--- START OF RAW DATA ---
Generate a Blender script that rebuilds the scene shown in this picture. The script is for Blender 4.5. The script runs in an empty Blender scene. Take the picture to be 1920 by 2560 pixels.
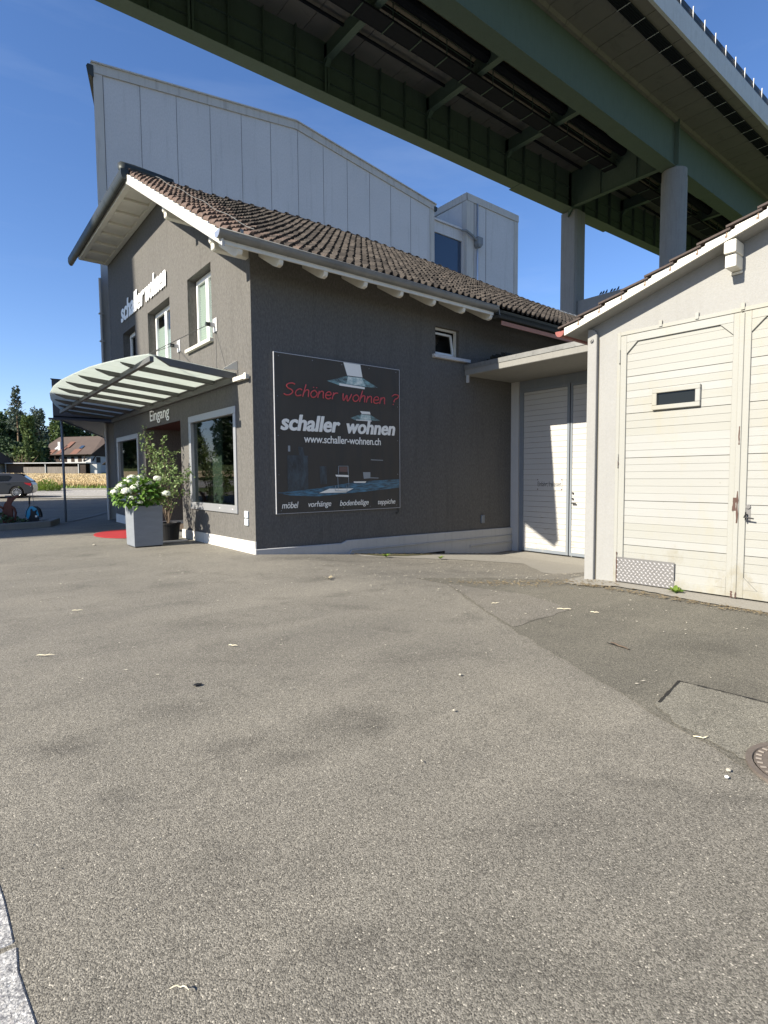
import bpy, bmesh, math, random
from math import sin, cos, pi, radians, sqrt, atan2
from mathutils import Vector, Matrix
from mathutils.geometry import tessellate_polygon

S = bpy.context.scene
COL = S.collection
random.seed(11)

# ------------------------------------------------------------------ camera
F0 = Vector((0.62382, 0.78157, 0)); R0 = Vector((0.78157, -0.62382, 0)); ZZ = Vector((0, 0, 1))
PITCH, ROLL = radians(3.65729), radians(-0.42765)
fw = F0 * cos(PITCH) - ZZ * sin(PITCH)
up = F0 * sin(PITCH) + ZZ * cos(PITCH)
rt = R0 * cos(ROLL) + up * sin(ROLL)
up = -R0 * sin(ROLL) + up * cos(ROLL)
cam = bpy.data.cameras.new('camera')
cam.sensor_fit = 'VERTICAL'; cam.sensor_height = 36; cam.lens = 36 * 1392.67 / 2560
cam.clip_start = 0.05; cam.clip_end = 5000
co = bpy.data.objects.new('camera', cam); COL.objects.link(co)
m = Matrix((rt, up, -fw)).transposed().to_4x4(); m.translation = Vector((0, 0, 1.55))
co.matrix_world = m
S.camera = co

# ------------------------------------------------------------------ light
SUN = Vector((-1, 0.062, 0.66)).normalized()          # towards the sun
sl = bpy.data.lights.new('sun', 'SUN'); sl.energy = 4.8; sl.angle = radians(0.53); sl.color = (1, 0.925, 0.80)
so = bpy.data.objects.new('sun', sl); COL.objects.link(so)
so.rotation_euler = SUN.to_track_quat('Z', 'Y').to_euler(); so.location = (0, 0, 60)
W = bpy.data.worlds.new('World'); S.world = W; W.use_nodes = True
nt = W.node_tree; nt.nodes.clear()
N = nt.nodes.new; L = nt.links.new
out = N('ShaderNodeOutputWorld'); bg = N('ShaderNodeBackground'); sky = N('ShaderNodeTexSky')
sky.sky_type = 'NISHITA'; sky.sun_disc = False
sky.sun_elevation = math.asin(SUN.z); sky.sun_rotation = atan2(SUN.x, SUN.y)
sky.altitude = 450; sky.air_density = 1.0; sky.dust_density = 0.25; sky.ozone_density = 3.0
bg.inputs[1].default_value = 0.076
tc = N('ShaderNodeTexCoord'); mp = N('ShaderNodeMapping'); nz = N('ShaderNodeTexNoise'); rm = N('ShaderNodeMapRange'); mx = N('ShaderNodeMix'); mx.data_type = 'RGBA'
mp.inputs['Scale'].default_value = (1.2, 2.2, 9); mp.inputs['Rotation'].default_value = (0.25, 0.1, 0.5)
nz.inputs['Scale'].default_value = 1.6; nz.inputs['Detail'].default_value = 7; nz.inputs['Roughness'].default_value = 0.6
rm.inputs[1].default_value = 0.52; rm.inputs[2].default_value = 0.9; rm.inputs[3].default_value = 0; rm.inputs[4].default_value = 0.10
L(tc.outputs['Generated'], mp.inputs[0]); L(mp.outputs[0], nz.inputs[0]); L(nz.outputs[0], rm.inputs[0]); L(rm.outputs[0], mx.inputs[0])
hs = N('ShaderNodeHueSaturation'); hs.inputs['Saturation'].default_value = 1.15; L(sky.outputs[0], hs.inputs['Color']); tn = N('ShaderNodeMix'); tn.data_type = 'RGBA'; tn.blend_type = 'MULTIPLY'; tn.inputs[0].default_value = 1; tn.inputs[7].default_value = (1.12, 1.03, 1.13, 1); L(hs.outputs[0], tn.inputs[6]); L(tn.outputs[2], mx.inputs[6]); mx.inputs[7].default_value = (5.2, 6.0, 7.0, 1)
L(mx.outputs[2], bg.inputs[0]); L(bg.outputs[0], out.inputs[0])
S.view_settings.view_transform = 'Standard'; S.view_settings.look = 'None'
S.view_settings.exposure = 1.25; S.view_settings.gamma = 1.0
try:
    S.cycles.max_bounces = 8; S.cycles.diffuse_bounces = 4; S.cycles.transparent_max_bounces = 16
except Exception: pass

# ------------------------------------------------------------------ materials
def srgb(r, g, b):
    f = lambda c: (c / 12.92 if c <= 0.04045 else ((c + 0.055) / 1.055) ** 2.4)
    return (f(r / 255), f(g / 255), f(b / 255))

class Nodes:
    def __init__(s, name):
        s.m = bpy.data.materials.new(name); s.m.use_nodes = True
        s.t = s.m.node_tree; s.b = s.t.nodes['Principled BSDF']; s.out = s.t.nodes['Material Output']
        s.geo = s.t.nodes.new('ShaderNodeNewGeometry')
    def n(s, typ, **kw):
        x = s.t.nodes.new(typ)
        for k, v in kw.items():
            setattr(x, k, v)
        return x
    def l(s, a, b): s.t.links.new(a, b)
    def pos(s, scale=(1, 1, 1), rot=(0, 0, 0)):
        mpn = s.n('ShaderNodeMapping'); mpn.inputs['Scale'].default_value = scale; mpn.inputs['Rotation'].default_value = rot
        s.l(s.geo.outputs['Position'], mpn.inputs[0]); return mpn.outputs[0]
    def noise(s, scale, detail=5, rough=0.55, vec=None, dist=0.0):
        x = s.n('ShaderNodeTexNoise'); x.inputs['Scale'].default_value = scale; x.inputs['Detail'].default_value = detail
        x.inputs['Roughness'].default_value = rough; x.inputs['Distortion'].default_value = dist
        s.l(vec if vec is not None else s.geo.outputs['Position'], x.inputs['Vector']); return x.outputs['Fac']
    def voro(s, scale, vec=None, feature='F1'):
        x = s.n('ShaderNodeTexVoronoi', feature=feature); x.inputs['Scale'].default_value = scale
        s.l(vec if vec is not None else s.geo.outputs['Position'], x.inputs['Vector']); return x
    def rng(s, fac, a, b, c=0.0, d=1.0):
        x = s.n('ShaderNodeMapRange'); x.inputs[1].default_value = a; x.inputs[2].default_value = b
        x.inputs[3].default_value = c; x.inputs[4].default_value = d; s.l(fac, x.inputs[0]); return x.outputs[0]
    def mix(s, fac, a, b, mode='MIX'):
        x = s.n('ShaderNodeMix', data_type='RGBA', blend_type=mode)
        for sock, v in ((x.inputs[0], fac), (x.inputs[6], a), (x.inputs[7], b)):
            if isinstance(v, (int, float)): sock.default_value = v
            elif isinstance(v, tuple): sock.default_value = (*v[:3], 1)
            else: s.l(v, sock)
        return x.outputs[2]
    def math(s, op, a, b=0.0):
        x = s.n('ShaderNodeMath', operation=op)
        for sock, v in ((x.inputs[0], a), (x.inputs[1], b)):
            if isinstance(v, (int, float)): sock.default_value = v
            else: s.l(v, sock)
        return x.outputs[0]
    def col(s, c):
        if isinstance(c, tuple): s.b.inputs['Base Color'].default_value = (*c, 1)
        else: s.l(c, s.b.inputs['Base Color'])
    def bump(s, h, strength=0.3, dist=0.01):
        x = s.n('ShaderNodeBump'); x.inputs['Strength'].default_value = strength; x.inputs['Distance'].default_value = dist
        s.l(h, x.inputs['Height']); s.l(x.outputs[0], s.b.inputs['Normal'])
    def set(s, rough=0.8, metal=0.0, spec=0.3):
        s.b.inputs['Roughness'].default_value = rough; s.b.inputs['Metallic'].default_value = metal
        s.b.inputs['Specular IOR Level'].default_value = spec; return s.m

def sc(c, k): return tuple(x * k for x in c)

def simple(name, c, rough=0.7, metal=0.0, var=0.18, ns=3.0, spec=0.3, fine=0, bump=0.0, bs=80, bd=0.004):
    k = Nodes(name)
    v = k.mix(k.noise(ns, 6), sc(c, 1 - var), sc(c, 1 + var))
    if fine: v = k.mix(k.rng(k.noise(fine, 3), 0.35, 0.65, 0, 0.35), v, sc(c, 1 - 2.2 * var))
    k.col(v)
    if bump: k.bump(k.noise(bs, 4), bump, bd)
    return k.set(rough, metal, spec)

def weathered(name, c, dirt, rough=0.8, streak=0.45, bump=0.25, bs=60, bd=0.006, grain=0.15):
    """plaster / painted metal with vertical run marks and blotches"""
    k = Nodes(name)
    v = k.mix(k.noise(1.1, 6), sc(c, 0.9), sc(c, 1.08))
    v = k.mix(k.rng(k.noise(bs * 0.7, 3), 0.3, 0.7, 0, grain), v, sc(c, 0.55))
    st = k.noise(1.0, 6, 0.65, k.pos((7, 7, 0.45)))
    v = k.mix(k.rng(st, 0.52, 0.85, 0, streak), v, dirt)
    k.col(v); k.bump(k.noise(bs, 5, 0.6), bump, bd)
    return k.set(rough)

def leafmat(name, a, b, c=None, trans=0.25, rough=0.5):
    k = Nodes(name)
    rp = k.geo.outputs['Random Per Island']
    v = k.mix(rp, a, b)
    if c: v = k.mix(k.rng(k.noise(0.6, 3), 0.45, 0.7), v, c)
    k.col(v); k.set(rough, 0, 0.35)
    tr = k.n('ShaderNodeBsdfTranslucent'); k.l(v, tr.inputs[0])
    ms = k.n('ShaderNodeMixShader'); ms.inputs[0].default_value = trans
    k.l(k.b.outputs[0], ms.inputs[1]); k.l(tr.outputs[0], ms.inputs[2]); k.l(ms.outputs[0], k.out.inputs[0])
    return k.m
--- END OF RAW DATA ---
- WHAT NEEDS TO BE DONE
Write out again exactly the lines from the start of the data above through the line containing "random.seed(11)", inclusive, excluding any pictures.

- FULL SOLUTION
Generate a Blender script that rebuilds the scene shown in this picture. The script is for Blender 4.5. The script runs in an empty Blender scene. Take the picture to be 1920 by 2560 pixels.
import bpy, bmesh, math, random
from math import sin, cos, pi, radians, sqrt, atan2
from mathutils import Vector, Matrix
from mathutils.geometry import tessellate_polygon

S = bpy.context.scene
COL = S.collection
random.seed(11)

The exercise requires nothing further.